Telework has evolved in recent decades into a new way of organising work.1 The novelty of this is that services are provided online from various locations outside the physical environment of an organization via new communication technologies. On the other hand, the telework is associated with the economic development through the creation of enterprising networks (Moon, 2007; Siha & Monroe, 2006) and the regional development (Roca Pulido & Martínez López, 2006). On the other hand, telework is associated with internal flexibility (Martinez Sanchez et al., 2006; Taskin, 2007; 2008) and has given rise to organisational innovations including the creation of connected networks – networks that have taken on an important role in ensuring the response capacity of all types of organisations2. Telework promotes two dimensions of horizontal structures: on the one hand, it reduces the number of intermediate hierarchical levels within an organisation by making communications between the central operational nucleus and work designers and planners more direct; on the other hand, it reduces hierarchies between organisations by creating collaborative networks of which they all form a part, and by making increased and improved use of the capabilities and potentials of the organisations themselves. The analysis of the inter-organizational relations and their relationship with the economic structures has been studied from various angles: the exchange of capital, personnel and information between organization (Aldrich & Mardsen, 1988), the networks of scientific collaboration and their efficacy (Uzzi & Spiro, 2005) or the network and collective action (Flores, Koster, Lindler & Molina, 2012).

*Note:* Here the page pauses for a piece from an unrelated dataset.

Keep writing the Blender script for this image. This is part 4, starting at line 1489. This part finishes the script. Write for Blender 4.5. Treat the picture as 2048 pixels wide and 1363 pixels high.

In organisations which have adopted network systems, telecommuting can, in principle, be considered a new type of organisational logic that further accelerates the return on the resources employed – one that makes different use of space and time variables than in traditional organisations. However, some authors question whether telecommuting, or more generally, telematic and computerised procedures used as tools, constitutes a real break from traditional work organisation structures, as suggested by Baethge and Oberbeck (1995) in their article on office work. Networked telework – at least in its most widespread form in asymmetric networks – does not threaten to replace the constituent elements of the old logic of work organisation described by Martin Artiles (1999), i.e. process automation, the dominance of the logic of time economy, the primacy of quantity over quality, product uniformity, and the standardisation of operations.